Losing Your Job, and Other Types of Censure

The ‘deliberate vs. unwitting’ distinction is also relevant for my third consideration: should someone lose their job when they cause offence on social media?
Freedom of speech has never meant freedom from consequences. But the loss of employment is a tricky one when we think about what those consequences should be.
It’s easy for free speech advocates to argue that the state should not punish offensive speech. When it does, we know we are unequivocally against it.
Similarly, no serious free speech defender says that there should be no social consequences to being offensive. We cannot force people into changing our opinions, nor stop them voicing their dismay on social media.
But what about the loss of employment and income? This sits in a grey area between the public and the private. Should something you say, in public but on your own time, affect a contractual relationship with your employer?
I tend to think not, and I will write more on this another day. But I will note that Alastair Stewart is not the only recent example. Other ‘live’ cases include Seyi Omooba’s religious discrimination case (she lost an acting role after homophobic Facebook posts came to light); and Maya Forstater’s employment case (she lost freelance research contracts because of ‘gender critical’ Tweets).
For now, what is crucial is that the person at the centre of this particular storm, Martin Shapland, has offered answers to the questions I post above. He clearly thinks that Stewart unwittingly caused offence; and that he should not have lost his job.
Not that you would know this from all the foaming anger in response to the incident. Which brings me to my final point…

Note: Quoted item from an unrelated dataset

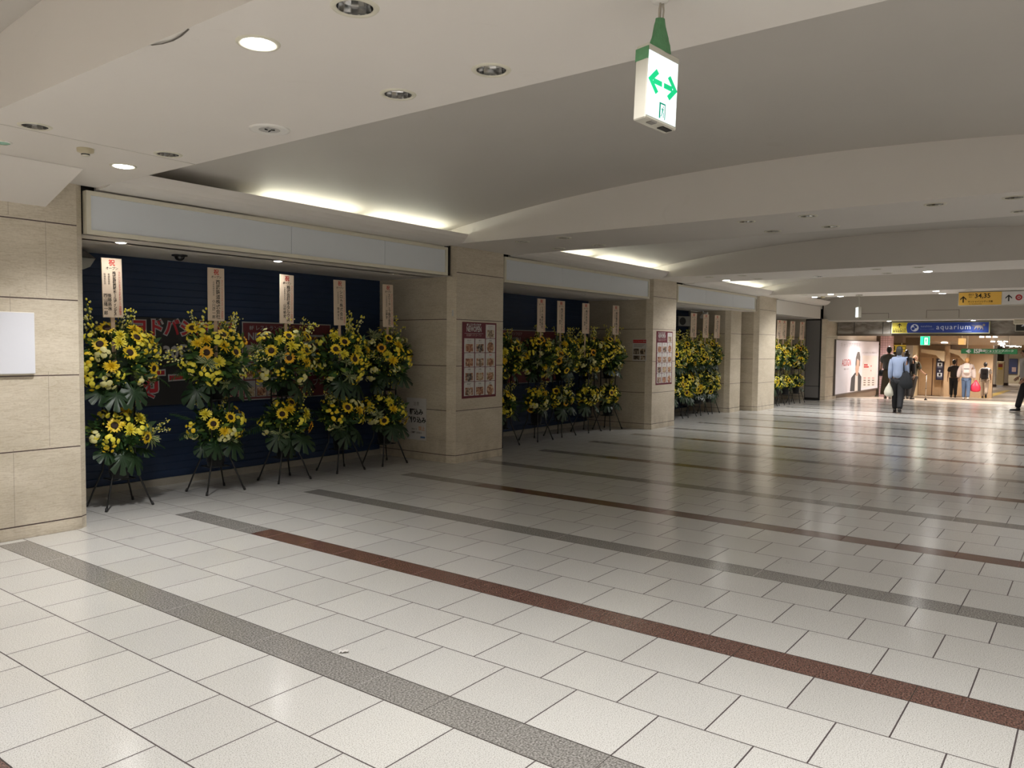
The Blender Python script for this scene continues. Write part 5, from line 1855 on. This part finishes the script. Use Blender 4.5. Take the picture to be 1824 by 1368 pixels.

We Are Being Manipulated Into Outrage As Part Of The Culture War

All Shapland did was point out something that he felt was incongruous. He has every right to do this on social media. He did not seek to have the newsreader sacked.
It has also emerged that this particular incident was part of a pattern of inadvisable social media use by Stewart. The reasons for his resignation are many and varied.
But who cares about facts when you can report another ‘Wokeness Gone Mad’ story? Everyone is taking the bait, and pre-conceived ideas about how minorities have “too much power” or are “over-sensitive” or are “playing the race card” are reinforced.
In a bizarre and troubling twist, the response to this perceived over-sensitivity has been a torrent of righteous anger, mixed with a healthy dose of overtly racist abuse. Ironically, the Measure for Measure quote is a perfect response to the deluge:

Could great men thunder
As Jove himself does,
Jove would ne’er be quiet,
For every pelting, petty officer
Would use his heaven for thunder;
Nothing but thunder! Merciful Heaven,
Thou rather with thy sharp and sulphurous bolt
Split’st the unwedgeable and gnarled oak
Than the soft myrtle: but man, proud man,
Drest in a little brief authority,
Most ignorant of what he’s most assured,
His glassy essence, like an angry ape,
Plays such fantastic tricks before high heaven
As make the angels weep; who, with our spleens,
Would all themselves laugh mortal.

Shapland has now received so much abuse that he had to lock down his Twitter account and leave the platform. I wonder how many of the journalists lamenting the squeeze on Alastair Stewart’s freedom of speech have also expressed outrage that his interlocutor has also been hounded off the platform, all for exercising his own right to freedom of expression. In the maelstrom, this glaring double standard seems to have been overlooked.